What was your favorite part of your everyday life in Madrid? 

My favorite part of everyday life was eating meals with my host family, especially dinner. I shared a homestay with two other Stanford students, and in addition to our host parents we also had two host sisters who were 14 and 16 years old. As I come from a big family, I found it extremely comforting to end each day in Madrid with a family dinner. Chatting with my host family about their days at school and work made me nostalgic for my own family dinners I had back in high school, but it also made it so much easier to adjust to my life in Madrid.

What was the most memorable experience you had while you were in Madrid? 

I would say my most memorable experience in Madrid was when our culture class took a field trip to Valle de los Caídos, a Spanish Civil War monument. When I told my host family and charlas partner that we would be visiting the monument, they explained that it was a very controversial place for Spaniards. It was built during the Franco dictatorship by way of forced labor, held the remains of thousands of victims from both sides of the war, and was also the burial site of Franco himself.

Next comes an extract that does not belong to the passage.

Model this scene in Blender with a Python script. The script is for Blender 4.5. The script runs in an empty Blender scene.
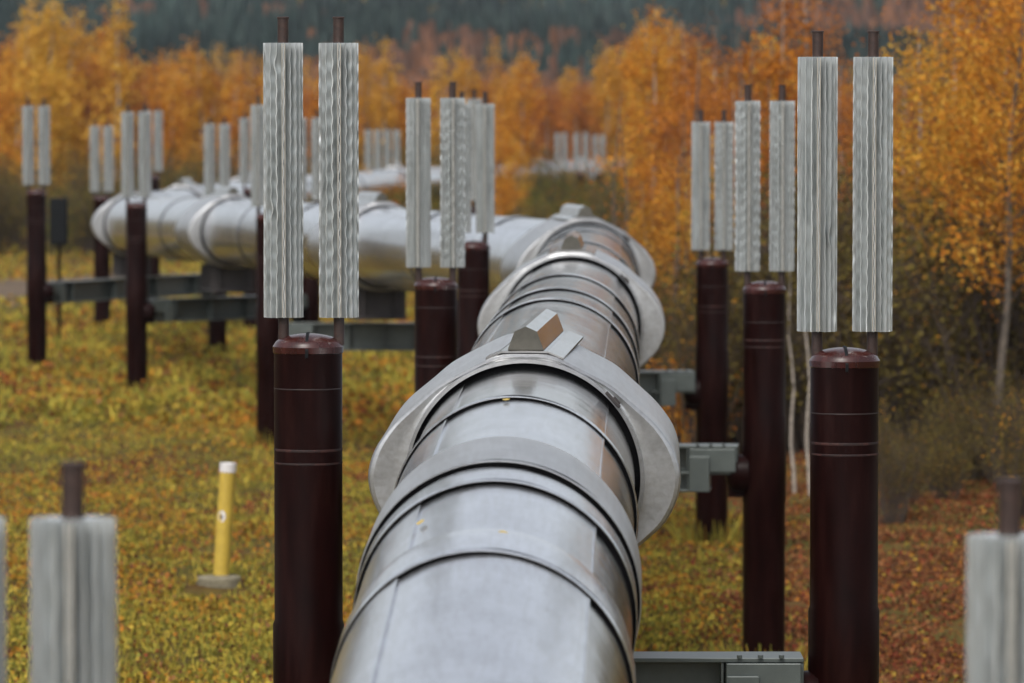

The fact that Franco was buried there had been debated in Spain for decades and, coincidentally, the day we visited the monument the Spanish supreme court announced that Franco’s remains were to be immediately removed from the site. Witnessing such a historic moment was incredible, but what really surprised me was seeing all of the flowers covering Franco’s tomb and the number of mourners who showed up to the monument, dressed in all black, after the supreme court’s decision had been announced. I was fascinated by Franco’s legacy in the country, and I have continued to study it in depth since returning from Madrid, as it is the focus of my undergraduate honors thesis.

What 5 words would you use to describe your experience? 

Independence, immersion, beauty, curiosity, welcoming.

What was your favorite food you had in Madrid? 

I fell in love with two Spanish classics: gazpacho and tortilla española. BOSP in Madrid hosts an annual gazpacho competition between all the host families, and my host family had won for a few years running. So, unsurprisingly, my favorite place for gazpacho and tortilla was right at home.

What was the most valuable item you took with you on the program?  

An adapter for outlets and an international credit card, so that I wouldn’t get hit with fees for using an American debit card. Also, what I wish I would have brought with me for fall in Madrid is more jeans and sweaters. I severely underestimated how cold Spain could get, and therefore had to do some shopping for warmer clothes.

What was your favorite music/band that you discovered in Madrid?

Prior to studying in Madrid, I had already been a big fan of reggaeton music, Bad Bunny especially. I’d also listened to a lot of Rosalia’s more recent, pop music prior to studying abroad. While in Madrid, I was exposed to some of Rosalia’s older, flamenco inspired music and quickly fell in love. Thanks to the Stanford flamenco class, I also had the opportunity to meet a flamenco singer who had sung back up for Rosalia at that year’s MTV European Music Awards. Attending flamenco shows was definitely one of the highlights of my abroad experience, as I found the talent of both the dancers and singers to be absolutely breathtaking.